I don't know the historical reason of this convention for iterators (including raw pointers and STL Iterators). But my opinion is it is consistent to the way we access arrays or containers with index.
1.
C/C++ array and C++ STL containers count the index from 0 to (size - 1).
Consider what will happen when you calculate the size of the array or container by taking the difference between a pair of pointers or iterators like:
size = ending_pointer - beginning_pointer;
// or
size = std::distance(beginning_iterator, ending_iterator);
This will really give you the size if ending_pointer or ending_iterator refers to the position past-the-last.
2.
Conventionally, looping through an array with index like this:
for (size_t i = 0 ; i < size ; ++i)
Note that we use less-than instead of less-than-or-equal-to.
For iterator:
// Usually found in implementations of STL algorithms
for (iterator_type it = beginning_iterator ; it != ending_iterator ; ++it)

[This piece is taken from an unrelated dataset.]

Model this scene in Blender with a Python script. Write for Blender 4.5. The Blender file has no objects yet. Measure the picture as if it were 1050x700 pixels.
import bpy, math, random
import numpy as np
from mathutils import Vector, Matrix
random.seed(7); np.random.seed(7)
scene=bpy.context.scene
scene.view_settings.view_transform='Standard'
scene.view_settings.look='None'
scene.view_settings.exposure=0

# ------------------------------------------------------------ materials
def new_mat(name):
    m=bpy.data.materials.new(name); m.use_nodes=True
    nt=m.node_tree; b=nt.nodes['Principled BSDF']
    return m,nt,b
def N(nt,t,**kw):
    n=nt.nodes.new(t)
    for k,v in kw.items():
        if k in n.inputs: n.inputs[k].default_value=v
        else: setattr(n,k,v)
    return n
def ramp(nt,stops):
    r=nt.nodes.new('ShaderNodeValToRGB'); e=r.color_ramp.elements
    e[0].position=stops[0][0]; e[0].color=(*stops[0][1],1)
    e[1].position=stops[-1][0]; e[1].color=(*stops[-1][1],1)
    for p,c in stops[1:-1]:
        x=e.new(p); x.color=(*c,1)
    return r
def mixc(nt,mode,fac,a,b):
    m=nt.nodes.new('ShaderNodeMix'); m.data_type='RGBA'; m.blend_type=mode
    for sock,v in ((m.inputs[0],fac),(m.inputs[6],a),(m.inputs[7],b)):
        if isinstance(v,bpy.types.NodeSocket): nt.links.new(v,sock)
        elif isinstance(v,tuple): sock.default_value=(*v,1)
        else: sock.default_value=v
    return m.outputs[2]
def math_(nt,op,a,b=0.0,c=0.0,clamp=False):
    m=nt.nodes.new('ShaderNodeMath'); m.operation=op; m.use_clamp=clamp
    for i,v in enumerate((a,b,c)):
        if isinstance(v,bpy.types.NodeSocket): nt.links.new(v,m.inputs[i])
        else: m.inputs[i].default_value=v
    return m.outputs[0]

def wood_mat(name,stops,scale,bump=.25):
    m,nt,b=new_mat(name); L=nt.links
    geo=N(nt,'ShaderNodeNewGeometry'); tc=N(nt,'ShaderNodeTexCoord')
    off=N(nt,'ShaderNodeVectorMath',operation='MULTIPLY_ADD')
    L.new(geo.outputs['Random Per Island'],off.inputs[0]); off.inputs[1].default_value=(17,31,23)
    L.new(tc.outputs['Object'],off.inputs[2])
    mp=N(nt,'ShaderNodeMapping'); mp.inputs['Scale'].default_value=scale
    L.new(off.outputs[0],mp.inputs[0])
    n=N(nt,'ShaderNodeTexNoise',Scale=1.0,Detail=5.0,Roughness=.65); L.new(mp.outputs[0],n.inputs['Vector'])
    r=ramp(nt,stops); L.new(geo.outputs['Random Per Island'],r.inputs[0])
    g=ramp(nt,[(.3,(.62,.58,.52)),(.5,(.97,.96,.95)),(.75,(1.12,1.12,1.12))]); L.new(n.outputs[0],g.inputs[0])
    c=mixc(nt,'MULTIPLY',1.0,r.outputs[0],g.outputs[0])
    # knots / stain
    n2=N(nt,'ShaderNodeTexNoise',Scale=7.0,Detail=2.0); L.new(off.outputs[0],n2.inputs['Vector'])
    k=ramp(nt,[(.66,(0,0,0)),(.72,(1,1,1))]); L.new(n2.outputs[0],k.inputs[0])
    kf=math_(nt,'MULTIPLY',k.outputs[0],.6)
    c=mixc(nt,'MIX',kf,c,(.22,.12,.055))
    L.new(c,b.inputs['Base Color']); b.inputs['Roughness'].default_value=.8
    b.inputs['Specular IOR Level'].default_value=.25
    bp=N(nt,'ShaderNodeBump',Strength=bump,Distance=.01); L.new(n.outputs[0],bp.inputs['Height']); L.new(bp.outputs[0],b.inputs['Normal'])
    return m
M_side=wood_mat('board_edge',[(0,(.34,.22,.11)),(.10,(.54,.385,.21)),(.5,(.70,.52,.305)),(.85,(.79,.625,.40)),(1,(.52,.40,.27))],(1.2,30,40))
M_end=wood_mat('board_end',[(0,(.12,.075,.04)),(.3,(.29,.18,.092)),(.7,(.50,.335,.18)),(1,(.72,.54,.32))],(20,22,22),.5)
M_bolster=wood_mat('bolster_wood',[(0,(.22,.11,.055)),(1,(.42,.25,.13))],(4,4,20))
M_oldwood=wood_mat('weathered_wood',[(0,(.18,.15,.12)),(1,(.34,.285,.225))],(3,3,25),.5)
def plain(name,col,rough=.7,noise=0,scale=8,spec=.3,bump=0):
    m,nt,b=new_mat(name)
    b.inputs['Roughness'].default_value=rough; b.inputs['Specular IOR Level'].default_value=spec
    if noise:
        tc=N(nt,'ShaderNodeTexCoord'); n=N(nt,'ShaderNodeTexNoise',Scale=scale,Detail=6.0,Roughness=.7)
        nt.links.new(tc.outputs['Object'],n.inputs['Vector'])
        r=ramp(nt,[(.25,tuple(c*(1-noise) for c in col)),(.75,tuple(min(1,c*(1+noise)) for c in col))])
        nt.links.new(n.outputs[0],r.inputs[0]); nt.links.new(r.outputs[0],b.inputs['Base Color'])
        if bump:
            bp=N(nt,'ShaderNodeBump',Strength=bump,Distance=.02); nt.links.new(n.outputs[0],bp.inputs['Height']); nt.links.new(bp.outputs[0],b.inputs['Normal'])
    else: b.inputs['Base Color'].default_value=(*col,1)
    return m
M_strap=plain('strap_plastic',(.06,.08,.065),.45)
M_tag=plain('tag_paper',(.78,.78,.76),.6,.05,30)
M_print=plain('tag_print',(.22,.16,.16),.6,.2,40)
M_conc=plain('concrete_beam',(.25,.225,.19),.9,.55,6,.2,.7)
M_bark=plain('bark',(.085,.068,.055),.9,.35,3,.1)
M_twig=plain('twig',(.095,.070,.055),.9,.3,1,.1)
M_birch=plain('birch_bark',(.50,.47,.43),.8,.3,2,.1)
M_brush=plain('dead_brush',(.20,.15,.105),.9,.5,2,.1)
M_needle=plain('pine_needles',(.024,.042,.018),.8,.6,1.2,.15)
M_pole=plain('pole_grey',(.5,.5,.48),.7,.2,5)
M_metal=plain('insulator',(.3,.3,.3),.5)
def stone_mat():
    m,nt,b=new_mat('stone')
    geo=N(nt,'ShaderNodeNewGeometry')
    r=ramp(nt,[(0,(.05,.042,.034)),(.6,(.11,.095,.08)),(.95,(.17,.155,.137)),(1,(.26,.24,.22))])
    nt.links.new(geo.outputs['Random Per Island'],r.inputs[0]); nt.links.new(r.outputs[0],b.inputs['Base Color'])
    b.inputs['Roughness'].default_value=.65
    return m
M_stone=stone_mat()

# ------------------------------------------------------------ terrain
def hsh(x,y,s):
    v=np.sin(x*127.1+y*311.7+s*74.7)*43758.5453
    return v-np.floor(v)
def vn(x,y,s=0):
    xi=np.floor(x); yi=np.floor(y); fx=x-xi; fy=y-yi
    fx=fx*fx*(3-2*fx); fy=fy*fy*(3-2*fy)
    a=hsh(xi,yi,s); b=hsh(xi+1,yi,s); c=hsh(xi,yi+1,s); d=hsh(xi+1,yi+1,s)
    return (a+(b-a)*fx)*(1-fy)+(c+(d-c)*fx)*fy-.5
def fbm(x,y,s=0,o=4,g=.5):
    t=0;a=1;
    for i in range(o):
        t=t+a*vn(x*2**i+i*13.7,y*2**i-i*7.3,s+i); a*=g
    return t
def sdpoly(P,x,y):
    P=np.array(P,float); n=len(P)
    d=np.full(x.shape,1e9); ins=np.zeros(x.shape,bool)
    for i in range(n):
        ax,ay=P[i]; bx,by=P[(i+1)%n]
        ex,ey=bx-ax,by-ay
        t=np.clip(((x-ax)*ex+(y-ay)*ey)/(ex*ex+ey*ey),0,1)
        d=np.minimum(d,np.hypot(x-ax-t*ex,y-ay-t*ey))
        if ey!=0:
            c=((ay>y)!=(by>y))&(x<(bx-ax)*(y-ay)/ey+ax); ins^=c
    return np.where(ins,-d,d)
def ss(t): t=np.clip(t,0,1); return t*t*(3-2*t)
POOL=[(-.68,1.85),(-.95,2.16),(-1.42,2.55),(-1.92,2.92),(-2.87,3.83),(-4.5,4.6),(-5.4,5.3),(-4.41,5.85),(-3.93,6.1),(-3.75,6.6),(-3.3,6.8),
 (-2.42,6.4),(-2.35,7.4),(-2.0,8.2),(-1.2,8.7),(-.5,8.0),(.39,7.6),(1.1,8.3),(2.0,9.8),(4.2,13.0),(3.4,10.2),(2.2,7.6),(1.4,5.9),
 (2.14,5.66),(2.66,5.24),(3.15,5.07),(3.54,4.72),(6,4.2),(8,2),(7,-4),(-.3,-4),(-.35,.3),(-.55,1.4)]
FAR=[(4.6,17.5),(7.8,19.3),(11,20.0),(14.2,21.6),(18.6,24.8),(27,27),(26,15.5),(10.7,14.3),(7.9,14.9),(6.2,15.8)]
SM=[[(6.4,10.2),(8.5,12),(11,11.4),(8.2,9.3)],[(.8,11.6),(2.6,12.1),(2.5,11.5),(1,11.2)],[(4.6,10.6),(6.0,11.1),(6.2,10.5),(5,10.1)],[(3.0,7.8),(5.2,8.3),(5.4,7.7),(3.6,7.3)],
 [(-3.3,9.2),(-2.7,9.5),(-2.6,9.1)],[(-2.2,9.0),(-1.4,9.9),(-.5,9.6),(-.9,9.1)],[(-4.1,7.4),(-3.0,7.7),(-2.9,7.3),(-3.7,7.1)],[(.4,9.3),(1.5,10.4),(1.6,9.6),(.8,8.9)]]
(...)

Note that we use not-equal-to instead of equal-to.
3.
To handle the cases with an array or container of size 0, the convention of one-position-past-the-last is convenient for programmers and compiler optimization, since the beginning iterator will be equal to ending iterator.
for (iterator_type it = beginning_iterator ; it != ending_iterator_which_equals_the_beginning ; ++it)
// still consistent to
for (size_t i = 0 ; i < size_which_is_zero ; ++i)
As mentioned in others' answers, we prefer std::begin(container)
and std::end(container)
. They can free us from the troubles of pointer arithmetic and thus less error prone. They also make generic coding easier.